/ 21 January 2000

More choices for the morally conscious

`Theme funds’ have emerged to cater to specialised investment needs, writes Fumane Diseko

The performance of unit trust funds based on ethics, such as the Oasis Crescent Fund, Southern Pure Specialist Fund and the Community Growth Fund, has overturned the cynical view that limitations on these funds reduce returns.

According to Colin Woodin, executive director of the Association of Unit Trusts, all these funds have performed well, despite the limitations on their investment portfolios.

The Oasis Crescent Fund generated returns of 107,7% for its unit holders from August 1998 to December 1999 and is rated by Standard & Poor as among the top 10 performers in the unit trust industry for 1999. The assets of the fund currently stand at R62-million, with 1 500 unit holders.

The Oasis Group, under which the fund falls, was granted a unit trust licence last year in December. A new fund, the Oasis Crescent Equity Fund, was launched this month and will merge with the Oasis Crescent Fund. This ends the fund’s administration relationship with Fedsure, and Automated Outsourcing Services will be its new outsourcing partner.

Both the Oasis Crescent Fund and the Southern Pure Specialist Fund mandates are based on Islamic principles. Southern Pure Specialist Fund manager and founder Shams Pather, who is also managing director of Real Africa Asset Management, explained that the Southern Pure Specialist Fund does not invest in companies that earn their capital through interest, gambling, or the distribution and manufacturing of alcohol, tobacco, pornography or pork products.

“We also extend these limitations to the controlling shareholder. For example, Anglo American Group has significant interest in financial services and consequently we exclude the company from our share universe for the Southern Pure Specialist Fund. Now that supermarkets distribute alcohol, they would not form part of the investment universe,” said Pather.

It is obligatory for unit trusts to bank liquid assets and both Islamic funds deal differently with interest. “Unit trusts are performance driven and this complies with people’s charitable and moral desires. Of the 100% profit that is earned, only 1% or 2% is related to interest … Interest earnings are from cash being in the bank, so most people have chosen to distribute it to charity. People have options; they decide upfront about whether they want to receive it [interest] or not,” said Adam Ebrahim, managing director of the Oasis Crescent Fund.

However, the Southern Pure Specialist Fund banks its unit trust assets with Al Baraka, a Muslim bank with headquarters in Durban. The Southern Pure Specialist Fund had returns of 42,2% for 1999.

Ian Hamilton, CEO of Southern Unit Trusts, under which the eight-year-old Southern Pure Specialist Fund falls, says the fund has not always had an easy run. “The fact that we have a restricted mandate does impact on performance from time to time,” he said. “But there are good opportunities for the Southern Pure Specialist Fund to invest.”
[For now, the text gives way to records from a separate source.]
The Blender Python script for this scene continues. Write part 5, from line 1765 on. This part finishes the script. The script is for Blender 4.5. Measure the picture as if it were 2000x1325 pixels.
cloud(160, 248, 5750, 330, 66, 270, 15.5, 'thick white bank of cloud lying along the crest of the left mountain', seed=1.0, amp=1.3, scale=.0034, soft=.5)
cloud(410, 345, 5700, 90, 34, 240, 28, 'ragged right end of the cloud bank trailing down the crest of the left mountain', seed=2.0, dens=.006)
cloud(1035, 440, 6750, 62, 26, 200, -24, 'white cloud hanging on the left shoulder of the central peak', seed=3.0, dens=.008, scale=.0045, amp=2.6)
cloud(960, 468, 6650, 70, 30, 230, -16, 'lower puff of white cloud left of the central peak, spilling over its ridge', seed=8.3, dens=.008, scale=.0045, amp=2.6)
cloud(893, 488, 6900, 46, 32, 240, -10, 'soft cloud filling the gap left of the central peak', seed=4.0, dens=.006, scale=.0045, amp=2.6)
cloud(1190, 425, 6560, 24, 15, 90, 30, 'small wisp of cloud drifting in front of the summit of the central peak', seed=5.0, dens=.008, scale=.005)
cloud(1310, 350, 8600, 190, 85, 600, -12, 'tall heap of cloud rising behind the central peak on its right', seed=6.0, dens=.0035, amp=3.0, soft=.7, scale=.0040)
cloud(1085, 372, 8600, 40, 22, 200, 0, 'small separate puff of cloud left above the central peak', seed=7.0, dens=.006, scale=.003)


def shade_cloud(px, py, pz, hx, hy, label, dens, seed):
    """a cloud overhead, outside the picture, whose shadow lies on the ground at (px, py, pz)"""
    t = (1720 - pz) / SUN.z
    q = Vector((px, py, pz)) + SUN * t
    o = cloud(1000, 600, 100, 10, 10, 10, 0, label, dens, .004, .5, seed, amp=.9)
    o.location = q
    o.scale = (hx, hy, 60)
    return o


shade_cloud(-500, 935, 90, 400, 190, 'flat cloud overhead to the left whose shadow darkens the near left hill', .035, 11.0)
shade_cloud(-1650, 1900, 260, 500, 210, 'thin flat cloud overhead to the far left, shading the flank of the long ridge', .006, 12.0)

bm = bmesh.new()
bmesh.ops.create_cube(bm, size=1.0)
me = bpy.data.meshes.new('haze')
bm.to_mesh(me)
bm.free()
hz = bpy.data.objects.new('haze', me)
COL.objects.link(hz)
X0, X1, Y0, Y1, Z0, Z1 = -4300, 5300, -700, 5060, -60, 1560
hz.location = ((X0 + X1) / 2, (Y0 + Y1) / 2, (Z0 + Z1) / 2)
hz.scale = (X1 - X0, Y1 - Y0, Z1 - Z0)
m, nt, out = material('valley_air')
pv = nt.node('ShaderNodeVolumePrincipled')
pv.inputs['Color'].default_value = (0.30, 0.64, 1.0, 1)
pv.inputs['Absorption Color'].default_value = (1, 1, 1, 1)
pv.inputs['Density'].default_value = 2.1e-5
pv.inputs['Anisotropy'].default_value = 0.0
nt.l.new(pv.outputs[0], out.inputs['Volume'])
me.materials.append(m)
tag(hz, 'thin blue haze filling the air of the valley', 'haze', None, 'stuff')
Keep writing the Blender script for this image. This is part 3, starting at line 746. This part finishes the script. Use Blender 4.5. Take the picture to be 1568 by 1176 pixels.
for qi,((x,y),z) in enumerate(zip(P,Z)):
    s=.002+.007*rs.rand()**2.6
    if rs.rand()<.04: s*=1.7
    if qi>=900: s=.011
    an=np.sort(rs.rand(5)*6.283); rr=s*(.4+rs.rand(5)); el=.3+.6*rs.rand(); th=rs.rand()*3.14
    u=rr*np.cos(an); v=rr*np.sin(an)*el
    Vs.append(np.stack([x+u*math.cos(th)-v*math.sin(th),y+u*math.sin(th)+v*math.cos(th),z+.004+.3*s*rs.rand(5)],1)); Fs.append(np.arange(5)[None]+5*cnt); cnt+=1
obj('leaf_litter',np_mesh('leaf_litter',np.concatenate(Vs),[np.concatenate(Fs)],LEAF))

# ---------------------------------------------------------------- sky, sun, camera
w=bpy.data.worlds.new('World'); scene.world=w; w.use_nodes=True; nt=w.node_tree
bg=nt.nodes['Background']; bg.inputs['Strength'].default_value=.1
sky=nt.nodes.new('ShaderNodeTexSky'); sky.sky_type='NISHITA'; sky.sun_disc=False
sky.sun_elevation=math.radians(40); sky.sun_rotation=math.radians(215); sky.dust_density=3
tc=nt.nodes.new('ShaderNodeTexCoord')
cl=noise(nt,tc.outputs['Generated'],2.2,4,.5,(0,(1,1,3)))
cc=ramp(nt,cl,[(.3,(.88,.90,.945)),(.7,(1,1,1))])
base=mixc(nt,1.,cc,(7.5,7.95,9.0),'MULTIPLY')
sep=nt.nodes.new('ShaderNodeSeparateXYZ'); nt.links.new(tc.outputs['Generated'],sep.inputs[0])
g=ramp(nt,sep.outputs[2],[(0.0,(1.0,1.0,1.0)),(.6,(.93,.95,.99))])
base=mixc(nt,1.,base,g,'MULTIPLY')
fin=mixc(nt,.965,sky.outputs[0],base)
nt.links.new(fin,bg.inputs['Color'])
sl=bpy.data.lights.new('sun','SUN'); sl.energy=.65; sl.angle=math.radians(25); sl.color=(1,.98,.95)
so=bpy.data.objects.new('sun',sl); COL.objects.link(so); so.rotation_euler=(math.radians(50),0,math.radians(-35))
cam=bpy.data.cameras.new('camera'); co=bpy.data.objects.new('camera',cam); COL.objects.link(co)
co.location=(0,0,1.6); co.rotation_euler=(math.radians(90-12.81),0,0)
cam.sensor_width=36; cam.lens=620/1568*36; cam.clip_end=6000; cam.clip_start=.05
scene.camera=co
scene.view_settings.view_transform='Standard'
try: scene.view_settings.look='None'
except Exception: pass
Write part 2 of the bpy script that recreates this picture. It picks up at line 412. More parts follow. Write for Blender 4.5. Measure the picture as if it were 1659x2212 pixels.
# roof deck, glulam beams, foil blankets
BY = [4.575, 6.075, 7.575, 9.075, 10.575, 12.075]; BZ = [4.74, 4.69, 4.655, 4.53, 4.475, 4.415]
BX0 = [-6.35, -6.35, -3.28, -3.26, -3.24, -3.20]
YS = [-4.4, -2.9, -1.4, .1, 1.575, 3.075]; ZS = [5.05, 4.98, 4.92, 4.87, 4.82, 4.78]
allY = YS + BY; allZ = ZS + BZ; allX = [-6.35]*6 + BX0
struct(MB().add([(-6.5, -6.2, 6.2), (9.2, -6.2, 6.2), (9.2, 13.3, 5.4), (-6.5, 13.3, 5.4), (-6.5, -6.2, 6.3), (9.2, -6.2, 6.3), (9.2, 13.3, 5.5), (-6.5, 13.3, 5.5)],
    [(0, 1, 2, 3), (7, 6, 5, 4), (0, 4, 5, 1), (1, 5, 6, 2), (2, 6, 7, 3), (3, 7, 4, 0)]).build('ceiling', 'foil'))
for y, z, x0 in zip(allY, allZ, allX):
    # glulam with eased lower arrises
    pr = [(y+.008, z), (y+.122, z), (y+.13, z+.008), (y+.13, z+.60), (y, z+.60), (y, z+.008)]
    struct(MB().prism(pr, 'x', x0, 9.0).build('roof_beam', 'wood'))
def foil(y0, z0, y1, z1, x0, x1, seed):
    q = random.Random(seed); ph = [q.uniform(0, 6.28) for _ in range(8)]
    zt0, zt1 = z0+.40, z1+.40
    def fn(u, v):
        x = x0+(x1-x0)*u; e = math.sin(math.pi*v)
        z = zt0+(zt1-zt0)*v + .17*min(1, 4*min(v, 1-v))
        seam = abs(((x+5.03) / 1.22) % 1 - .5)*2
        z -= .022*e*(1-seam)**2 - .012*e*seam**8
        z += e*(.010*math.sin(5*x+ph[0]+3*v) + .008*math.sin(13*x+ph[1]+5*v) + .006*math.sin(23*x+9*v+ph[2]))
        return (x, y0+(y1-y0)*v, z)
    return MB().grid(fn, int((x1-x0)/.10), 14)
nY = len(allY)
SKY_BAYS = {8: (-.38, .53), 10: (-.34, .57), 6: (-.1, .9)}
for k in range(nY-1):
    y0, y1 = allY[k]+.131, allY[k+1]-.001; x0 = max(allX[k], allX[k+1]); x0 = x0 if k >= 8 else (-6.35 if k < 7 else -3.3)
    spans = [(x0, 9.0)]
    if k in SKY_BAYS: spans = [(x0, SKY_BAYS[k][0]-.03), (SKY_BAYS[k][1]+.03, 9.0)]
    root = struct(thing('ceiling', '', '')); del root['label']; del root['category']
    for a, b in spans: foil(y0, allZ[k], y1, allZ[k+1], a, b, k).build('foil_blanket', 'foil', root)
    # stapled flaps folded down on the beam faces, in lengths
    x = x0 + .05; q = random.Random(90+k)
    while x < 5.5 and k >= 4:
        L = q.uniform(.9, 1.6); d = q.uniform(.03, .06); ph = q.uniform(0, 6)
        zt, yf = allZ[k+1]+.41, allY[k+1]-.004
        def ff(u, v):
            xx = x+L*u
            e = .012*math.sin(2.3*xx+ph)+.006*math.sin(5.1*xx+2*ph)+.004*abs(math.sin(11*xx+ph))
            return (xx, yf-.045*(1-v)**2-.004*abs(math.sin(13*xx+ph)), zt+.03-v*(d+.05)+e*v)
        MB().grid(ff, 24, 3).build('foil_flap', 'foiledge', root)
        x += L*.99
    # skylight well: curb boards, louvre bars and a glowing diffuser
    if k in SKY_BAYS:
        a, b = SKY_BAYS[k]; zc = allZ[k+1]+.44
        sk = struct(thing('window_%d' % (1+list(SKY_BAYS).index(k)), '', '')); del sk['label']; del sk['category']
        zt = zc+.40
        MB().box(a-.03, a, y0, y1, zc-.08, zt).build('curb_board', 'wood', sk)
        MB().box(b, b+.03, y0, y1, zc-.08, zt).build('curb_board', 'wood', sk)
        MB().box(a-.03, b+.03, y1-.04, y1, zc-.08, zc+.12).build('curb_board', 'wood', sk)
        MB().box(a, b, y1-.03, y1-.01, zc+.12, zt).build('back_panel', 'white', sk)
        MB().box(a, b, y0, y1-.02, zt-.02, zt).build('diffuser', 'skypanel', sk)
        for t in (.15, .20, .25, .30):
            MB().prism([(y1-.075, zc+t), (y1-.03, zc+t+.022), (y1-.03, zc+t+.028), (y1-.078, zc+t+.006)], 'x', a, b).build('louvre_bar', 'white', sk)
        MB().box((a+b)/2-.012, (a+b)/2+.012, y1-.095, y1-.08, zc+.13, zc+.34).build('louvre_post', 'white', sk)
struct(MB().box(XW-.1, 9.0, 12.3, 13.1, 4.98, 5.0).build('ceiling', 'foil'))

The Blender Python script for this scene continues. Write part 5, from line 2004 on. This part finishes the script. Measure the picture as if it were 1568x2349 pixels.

Since its inception the Oasis Crescent Fund has made phenomenal strides in its growth. According to Ebrahim, the fund is gaining an average of 150 new members a week. Even though the company is based on moral principles, its unit holder base is spread 50/50 between Muslims and non-Muslims.

Ebrahim attributed the fund’s success to the conservative economic principles held by the company. As the Oasis Crescent Fund aims for low volatility, monetary losses are substantially reduced when the market dips. The fund focuses on diversifying risk. The company is research based, so its investment process is driven by detailed research of the companies it invests in. It performs due diligence on potential buys and focuses on globally competitive companies. This has meant high profits because there is less competition. The fund prefers low-risk industries and companies which produce cash rather than those in the red.

Unlike the Islam-based unit trust funds, the Community Growth Fund does earn interest. The trust holds it shares with companies with a strong sense of social responsibility.

“We invest in companies that are interested in the development of the community, fair labour practices … Various companies are approved on the criteria that they create jobs through innovation, train employees and increase skills, and practise affirmative action. There are researchers to check how the company fits into the criteria,” said Community Growth Fund’s marketing co- ordinator Bulelwa Conco.

The challenge faced by the fund is that it is limited to 90 companies. But there is potential to grow as more companies are approved and listed on the Johannesburg Stock Exchange. “The reward for such a limitation is that the company invests with a conscience,” said Conco. The fund, owned by unions which are also its managing shareholders, earned 29,21% for 1999.

According to Ebrahim, the reason for funds to choose moral principles is because “increasingly modern society needs choice. As society becomes more wealthy, it exercises choice. We need to provide additional choice to see that the needs and demands of our communities are looked after better.”